» **To do**
Return, word for word, every line that follows.

» **Collected material**

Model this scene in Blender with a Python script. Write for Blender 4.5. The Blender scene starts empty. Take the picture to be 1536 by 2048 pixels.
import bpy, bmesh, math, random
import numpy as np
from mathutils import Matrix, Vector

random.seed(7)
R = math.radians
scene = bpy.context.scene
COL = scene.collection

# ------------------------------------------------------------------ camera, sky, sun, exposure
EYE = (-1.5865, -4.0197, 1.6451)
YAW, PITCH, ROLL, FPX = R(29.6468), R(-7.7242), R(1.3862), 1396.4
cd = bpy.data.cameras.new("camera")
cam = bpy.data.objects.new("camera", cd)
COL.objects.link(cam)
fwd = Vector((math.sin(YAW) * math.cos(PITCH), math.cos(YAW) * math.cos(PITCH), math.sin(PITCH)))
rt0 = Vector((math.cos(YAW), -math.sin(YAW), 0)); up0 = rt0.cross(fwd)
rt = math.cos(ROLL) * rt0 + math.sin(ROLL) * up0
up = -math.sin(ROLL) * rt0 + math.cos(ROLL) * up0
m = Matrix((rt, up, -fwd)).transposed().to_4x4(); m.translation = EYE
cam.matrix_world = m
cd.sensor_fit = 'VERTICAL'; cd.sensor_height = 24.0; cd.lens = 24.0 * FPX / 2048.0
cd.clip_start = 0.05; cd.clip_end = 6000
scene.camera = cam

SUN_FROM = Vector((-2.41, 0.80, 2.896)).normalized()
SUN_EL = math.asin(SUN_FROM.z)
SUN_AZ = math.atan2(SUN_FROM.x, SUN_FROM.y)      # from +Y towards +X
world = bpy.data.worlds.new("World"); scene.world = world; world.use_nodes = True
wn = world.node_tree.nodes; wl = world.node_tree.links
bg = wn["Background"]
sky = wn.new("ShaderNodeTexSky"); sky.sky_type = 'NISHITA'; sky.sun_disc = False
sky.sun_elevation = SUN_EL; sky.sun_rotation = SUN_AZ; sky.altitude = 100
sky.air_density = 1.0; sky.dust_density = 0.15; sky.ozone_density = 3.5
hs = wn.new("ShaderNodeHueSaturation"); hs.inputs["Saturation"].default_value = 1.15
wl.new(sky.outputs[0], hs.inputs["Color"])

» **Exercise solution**
Model this scene in Blender with a Python script. Write for Blender 4.5. The Blender scene starts empty. Take the picture to be 1536 by 2048 pixels.
import bpy, bmesh, math, random
import numpy as np
from mathutils import Matrix, Vector

random.seed(7)
R = math.radians
scene = bpy.context.scene
COL = scene.collection

# ------------------------------------------------------------------ camera, sky, sun, exposure
EYE = (-1.5865, -4.0197, 1.6451)
YAW, PITCH, ROLL, FPX = R(29.6468), R(-7.7242), R(1.3862), 1396.4
cd = bpy.data.cameras.new("camera")
cam = bpy.data.objects.new("camera", cd)
COL.objects.link(cam)
fwd = Vector((math.sin(YAW) * math.cos(PITCH), math.cos(YAW) * math.cos(PITCH), math.sin(PITCH)))
rt0 = Vector((math.cos(YAW), -math.sin(YAW), 0)); up0 = rt0.cross(fwd)
rt = math.cos(ROLL) * rt0 + math.sin(ROLL) * up0
up = -math.sin(ROLL) * rt0 + math.cos(ROLL) * up0
m = Matrix((rt, up, -fwd)).transposed().to_4x4(); m.translation = EYE
cam.matrix_world = m
cd.sensor_fit = 'VERTICAL'; cd.sensor_height = 24.0; cd.lens = 24.0 * FPX / 2048.0
cd.clip_start = 0.05; cd.clip_end = 6000
scene.camera = cam

SUN_FROM = Vector((-2.41, 0.80, 2.896)).normalized()
SUN_EL = math.asin(SUN_FROM.z)
SUN_AZ = math.atan2(SUN_FROM.x, SUN_FROM.y)      # from +Y towards +X
world = bpy.data.worlds.new("World"); scene.world = world; world.use_nodes = True
wn = world.node_tree.nodes; wl = world.node_tree.links
bg = wn["Background"]
sky = wn.new("ShaderNodeTexSky"); sky.sky_type = 'NISHITA'; sky.sun_disc = False
sky.sun_elevation = SUN_EL; sky.sun_rotation = SUN_AZ; sky.altitude = 100
sky.air_density = 1.0; sky.dust_density = 0.15; sky.ozone_density = 3.5
hs = wn.new("ShaderNodeHueSaturation"); hs.inputs["Saturation"].default_value = 1.15
wl.new(sky.outputs[0], hs.inputs["Color"])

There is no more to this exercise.